Dr. Pepper Has Been Kidnapped!

It takes a lot to put one over on Mrs. Hillbilly Mom. Especially if one is of tender years, nowhere near as finely-aged as Mrs. HM. However...there are times when even Mrs. Hillbilly Mom second-guesses herself. Perhaps a sign of dotage, due to her advancing years.

This morning Mrs. HM found herself in such a situation. Though the end result was the same, two possible scenarios were flipping a coin in Mrs. Hillbilly Mom's head.

Yesterday, a soda was left on a desk in the back of the room. Let the record show that sodas are not permitted in Mrs. HM's room. Nor water, nor milk, nor juice, nor coffee, nor Monster. Mrs. Hillbilly Mom is an equal opportunity dehydrator. The reason being that a classroom is for learning. It's not a cafe, a canteen, a coffee shop, a snack bar, a diner, or a truck stop. The only exception is the class after lunch, which is allowed to bring in their lidded unfinished drinks, but must have them in a backpack, or set them on the windowsill or the desks against the back wall that are unoccupied. Times are hard enough without making kids waste their parents' hard-earned money that they spend on soda (sugar free only) from the machine in the equipment room every day at lunch.
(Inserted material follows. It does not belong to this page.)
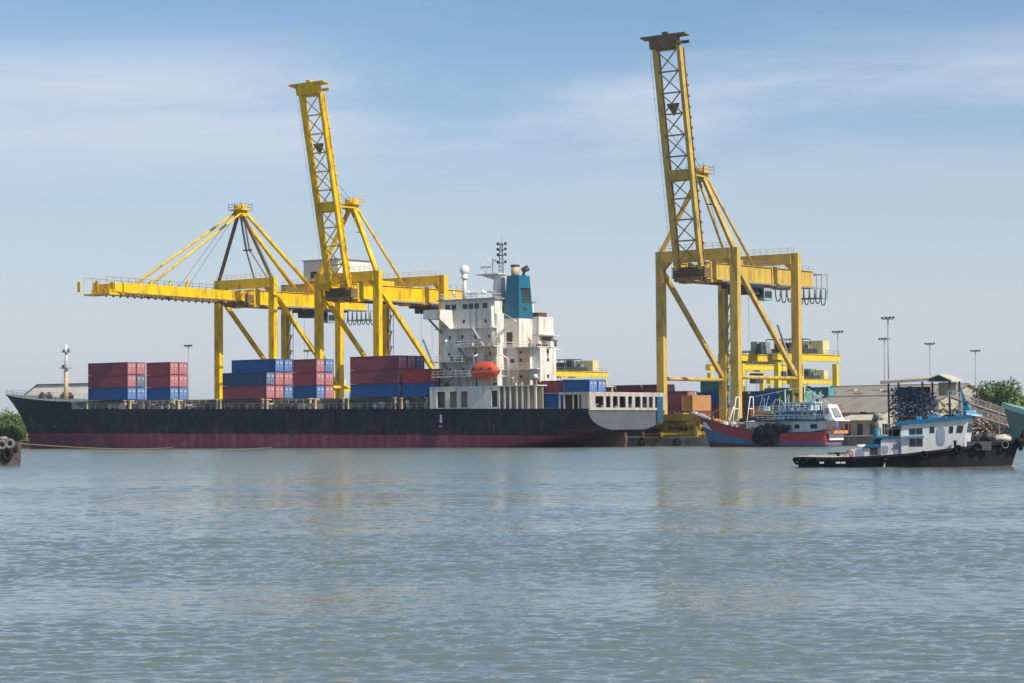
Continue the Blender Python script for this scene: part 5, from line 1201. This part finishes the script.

I noticed the soda as I straightened the room at the end of the day. It was a 20 oz. bottle of Diet Dr. Pepper, sitting all alone on a back desk. I moved it over about four feet so it sat next to my wire racks that hold hand-back papers. Less conspicuous. No need to advertise a soda in the room, for freshmen to question, they NEVER being allowed to carry in beverages. I did not throw it away. Usually the owner remembers, and comes back for it. In fact, somebody left a cellophane-wrapped chocolate rabbit head on a stick on the windowsill over Easter break. And re-claimed it the day we returned. That Dr. Pepper looked unopened to me. I didn't see a little crack between the plastic lid and the ring that's left below after you snap it open, but then again, I wasn't wearing my glasses. I figured one of my after-lunch kids would claim this afternoon.
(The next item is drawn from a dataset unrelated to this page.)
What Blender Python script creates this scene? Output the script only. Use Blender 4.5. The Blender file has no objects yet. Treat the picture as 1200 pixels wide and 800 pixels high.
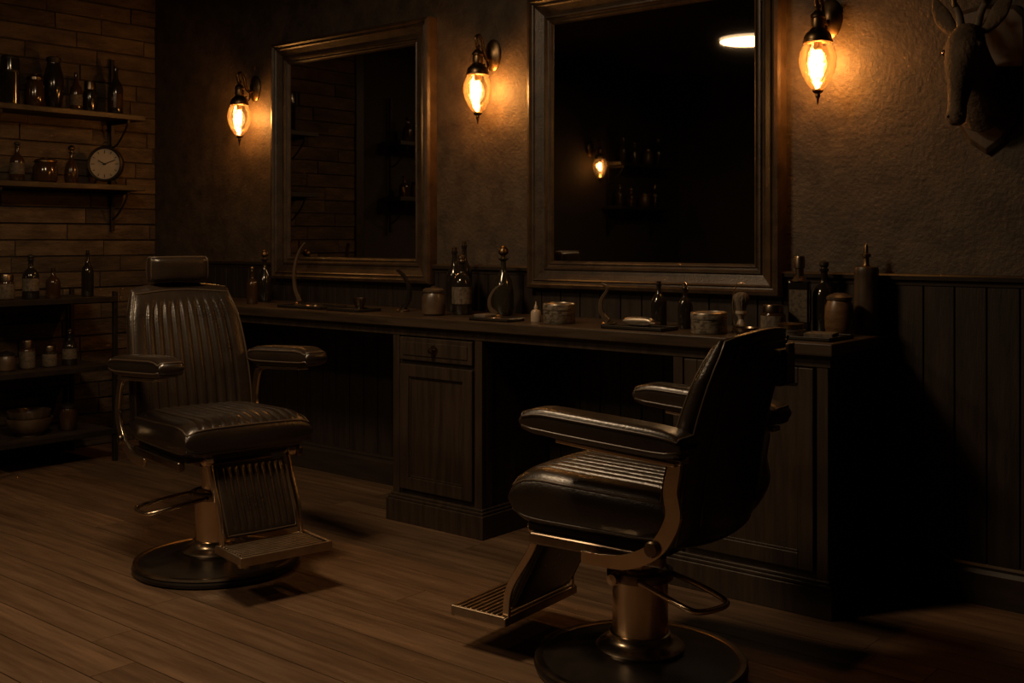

Well. I entered the room after first bell, having just returned from my duty way down the hall, and saw Mr. Dr. Pepper sitting on top of a desk in the second row. There was no soda by my paper racks where I had left it.

"Why is this Dr. Pepper here? It was on the back desk where I put it. Now it's here. None of you even sit here."
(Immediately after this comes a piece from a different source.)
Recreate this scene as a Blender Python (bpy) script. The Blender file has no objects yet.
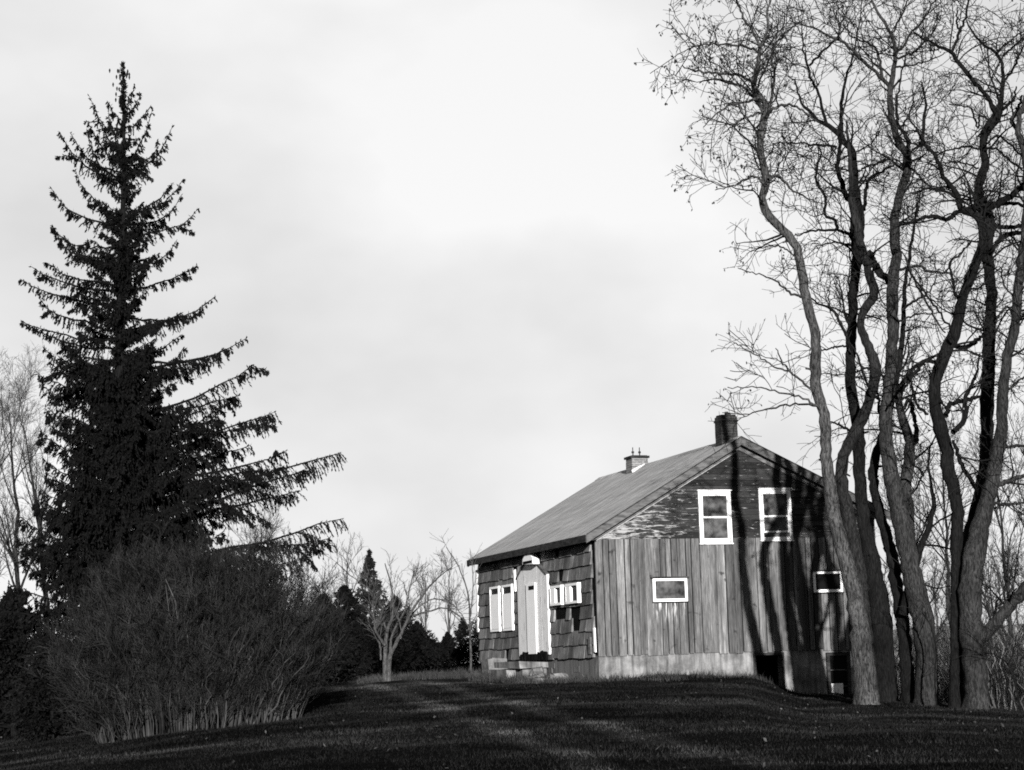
import bpy, math, random
import numpy as np
from mathutils import Vector
random.seed(11)
S = bpy.context.scene
COL = S.collection
rad = math.radians

# ------------------------------------------------------------------ camera
FPX = 1950.0
PITCH, ROLL = rad(8.1), 0.028
EYE = np.array([0.0, 0.0, 1.6])
Fw = np.array([0, math.cos(PITCH), math.sin(PITCH)])
U0 = np.array([0, -math.sin(PITCH), math.cos(PITCH)])
R0 = np.array([1.0, 0, 0])
Rt = R0*math.cos(ROLL) - U0*math.sin(ROLL)
Up = U0*math.cos(ROLL) + R0*math.sin(ROLL)
cd = bpy.data.cameras.new('camera'); cam = bpy.data.objects.new('camera', cd); COL.objects.link(cam)
from mathutils import Matrix
m3 = Matrix((Rt, Up, -Fw)).transposed()
cam.matrix_world = Matrix.Translation(EYE) @ m3.to_4x4()
cd.sensor_width = 36.0; cd.lens = FPX/1024*36.0; cd.clip_start = 0.1; cd.clip_end = 9000
S.camera = cam

def at(x, y, Y):
    """a point in the place, Y metres ahead of the camera, seen in direction (x, y)"""
    d = Fw + (x-512)/FPX*Rt - (y-385)/FPX*Up
    return EYE + d*(Y/d[1])

# ------------------------------------------------------------------ terrain height
TH = rad(17.0)
HC = np.array([2.15, 54.0, 1.742])             # the near corner of the house, foot of the siding
def sstep(a, b, x):
    t = np.clip((x-a)/(b-a), 0, 1); return t*t*(3-2*t)
def softp(x, k=0.6):
    return np.logaddexp(0, np.asarray(x)/k)*k
def hgt(x, y):
    x = np.asarray(x, float); y = np.asarray(y, float)
    z = 0.0198*(y - softp(y-55, 2.0)) + 0.016*(softp(y-56, 2.0)-softp(y-74, 2.0))
    z = z - 0.10*np.minimum(softp(-x-3.6, .8), 14)*(1-.75*sstep(42, 60, y))
    s = softp(x-2.3, .8)
    z = z - 0.018*np.minimum(s, 12)
    z = z - 0.36*sstep(-1.1, .5, x-(6.2+(y-46)*.126))*sstep(24, 40, y)
    z = z - 0.022*np.minimum(softp(x-8.2, .6), 6)**2
    v = (x-HC[0])*math.cos(TH)+(y-HC[1])*math.sin(TH)
    u = -(x-HC[0])*math.sin(TH)+(y-HC[1])*math.cos(TH)
    z = z - 0.40*sstep(4.5, 5.3, v)*sstep(-4.2, -1.2, u)*(1-sstep(18, 30, u))
    z = z + 0.14*np.exp(-((v-2.4)/2.6)**2-((u+.8)/1.3)**2)*.5
    # the field dips behind the locusts and climbs as a far slope on the right
    r = sstep(7, 14, x)*sstep(47, 56, y)
    z = z - 0.9*r*(1-sstep(70, 95, y))
    z = z + (3.6+.5*np.sin(x*.13)+.3*np.sin(x*.41+1))*sstep(8, 30, x)*sstep(80, 150, y)
    z = z + 0.035*np.sin(x*.9+y*.37)*np.sin(y*.55-x*.2)+0.02*np.sin(x*2.3-y*1.1+1)
    return z
def h1(x, y): return float(hgt(x, y))

# ------------------------------------------------------------------ materials (the place is photographed in greys)
def g4(v): return (v, v, v, 1)
class NT:
    def __init__(s, name):
        s.m = bpy.data.materials.new(name); s.m.use_nodes = True
        s.t = s.m.node_tree; s.b = s.t.nodes['Principled BSDF']
        s.b.inputs['Specular IOR Level'].default_value = .25
    def n(s, typ, **kw):
        nd = s.t.nodes.new(typ)
        for k, v in kw.items():
            if k in nd.inputs: nd.inputs[k].default_value = v
            else: setattr(nd, k, v)
        return nd
    def l(s, a, b): s.t.links.new(a, b)
    def coord(s, scale=(1, 1, 1), kind='Object', rot=(0, 0, 0)):
        tc = s.n('ShaderNodeTexCoord'); mp = s.n('ShaderNodeMapping')
        mp.inputs['Scale'].default_value = scale; mp.inputs['Rotation'].default_value = rot
        s.l(tc.outputs[kind], mp.inputs['Vector']); return mp.outputs[0]
    def noise(s, vec, scale, detail=6, rough=.6, dist=0):
        nd = s.n('ShaderNodeTexNoise'); nd.inputs['Scale'].default_value = scale
        nd.inputs['Detail'].default_value = detail; nd.inputs['Roughness'].default_value = rough
        nd.inputs['Distortion'].default_value = dist
        s.l(vec, nd.inputs['Vector']); return nd.outputs['Fac']
    def ramp(s, fac, stops):
        r = s.n('ShaderNodeValToRGB'); e = r.color_ramp.elements
        while len(e) < len(stops): e.new(.5)
        for el, (p, v) in zip(e, stops): el.position = p; el.color = g4(v)
        s.l(fac, r.inputs[0]); return r.outputs[0]
    def math(s, op, a, b=None, c=None):
        nd = s.n('ShaderNodeMath', operation=op)
        for i, q in enumerate((a, b, c)):
            if q is None: continue
            if isinstance(q, (int, float)): nd.inputs[i].default_value = q
            else: s.l(q, nd.inputs[i])
        return nd.outputs[0]
    def attr(s, name='tone'):
        a = s.n('ShaderNodeAttribute'); a.attribute_name = name; return a.outputs['Fac']
    def mix(s, f, a, b):
        nd = s.n('ShaderNodeMix', data_type='FLOAT')
        for i, q in ((0, f), (2, a), (3, b)):
            if isinstance(q, (int, float)): nd.inputs[i].default_value = q
            else: s.l(q, nd.inputs[i])
        return nd.outputs[0]
    def out(s, col, rough=.9, bump=None, bs=.3, bd=.02):
        c = s.n('ShaderNodeCombineColor')
        for i in range(3):
            if isinstance(col, (int, float)): c.inputs[i].default_value = col
            else: s.l(col, c.inputs[i])
        s.l(c.outputs[0], s.b.inputs['Base Color'])
        s.b.inputs['Roughness'].default_value = rough
        if bump is not None:
            bp = s.n('ShaderNodeBump'); bp.inputs['Strength'].default_value = bs; bp.inputs['Distance'].default_value = bd
            s.l(bump, bp.inputs['Height']); s.l(bp.outputs[0], s.b.inputs['Normal'])
        return s.m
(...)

"Oh. Thirsty put it there." Said a dude who was sitting at the desk adjacent, not his assigned seat, either. Thirsty soon returned from turning in a book to another teacher.

"Why do you have that Dr. Pepper? Wasn't it on the back desk when you came in?"

"Oh. Yeah. I was just seeing if it still had carbonation."

"Put it back. It's not yours. Somebody might come back for it."

"Oh. Okay. But who's going to want an opened soda?"

"It looks like you did."

Seriously. Either Thirsty scammed a brand-new unopened Dr. Pepper off my back desk, or she, herself, was planning to drink another person's already-opened soda.

Both scenarios which Mrs. Hillbilly Mom finds distasteful.